More than 70 years after his death, a new biography tells the story of one of the American theater’s greatest stars.
William Gillette, a Hartford native, is best-remembered today as the living personification of Sherlock Holmes. He wrote the first popular play about the detective and brought Holmes to life and established for all time the image of Holmes with the deerstalker cap, the bent briar pipe and the profile, creating what may be the most instantly recognizable icon in the world. And it was from Gillette’s play that Hollywood film-makers derived four of the famous phrase, "Elementary, my dear Watson."
“Gillette established the manner in which Holmes was to be portrayed,” author Henry Zecher explained. “Mysteries in general have been staged on the template he created; and, until Jeremy Brett did his own interpretation, actors playing Holmes for the next several decades did it the way Gillette did it.”
More than bringing Holmes to life, however, Gillette was among the 19th century’s most successful actors and playwrights. In a career spanning six decades, he was one of the best-known celebrities in the Western world.
“Gillette was a towering figure in an age of towering figures,” Zecher added. “Among his friends were Mark Twain, Sir Arthur Conan Doyle, Theodore Roosevelt, Harriet Beecher Stowe, Thomas Nast and Maurice Barrymore. He built a castle on the Connecticut River and a miniature railroad to run around it. Among the guests who rode on that train were President Calvin Coolidge, physicist Albert Einstein and Tokyo Mayor Ozaki Yukio, who gave to America the cherry blossoms in 1912. James M. Barrie, the creator of Peter Pan, wrote two hit plays for which he specifically asked for Gillette to star in.”
As a playwright Gillette was known for the stark realism of his sets, costuming, dialogue and actions. He developed realistic and dramatic lighting and sound effects. And he led the way in making American drama truly American.
“American arts tended to be like the British,” Zecher continued, “and the British had a very poor opinion of American drama. Then Gillette took his first Civil War play – Held by the Enemy – to London in 1887 and it was the first American play with a thoroughly American theme to be a major success on British stages.”

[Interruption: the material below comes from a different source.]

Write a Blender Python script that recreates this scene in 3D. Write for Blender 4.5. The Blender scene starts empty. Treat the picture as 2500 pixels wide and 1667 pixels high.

As an actor, he developed the philosophy of The Illusion of the First Time, in which an actor speaks his lines each night, not as if he has spoken them a hundred times before, but as if he is making them up as he goes along, as real people do. Actors were to enter the room of the set the same way, looking about as they go rather than blithely walking in as if they had done so many times before. The idea, Gillette said, was to create the illusion of life on the stage.
Among the young stars Gillette helped at the dawn of their careers were Ethel Barrymore, Charles Chaplin and Helen Hayes, and later screen stars made their film debuts in productions of his plays: William Powell in Sherlock Holmes in 1922, starring John Barrymore as Holmes; Meryl Streep in the 1976 Broadway Theater Archive filming of Gillette’s greatest play, Secret Service, co-starring John Lithgow; and Christian Slater in Sherlock Holmes in 1981 opposite Frank Langella as Holmes.
Gillette played Holmes more than 1,300 times in both America and England between 1899 and 1932. Upon his death in 1937, the New York Times declared, “His comedy bordered on farce, his drama on melodrama, but it would be hard to convince that portion of the American public that knew and followed him that any better actor had ever trod the American stage. And it might be impossible to find any other actor who at 76 could revive a role from the Nineties and make a smashing tour with it through two seasons over the length and breadth of the country. It would be conservative to say that Mr. Gillette was the most successful of all American actors."
For generations of theater-goers and Holmes enthusiasts, Gillette remained the definitive Sherlock Holmes of all time. This is the first full biography published on him. It is published by Xlibris Press in Bloomington, Ind.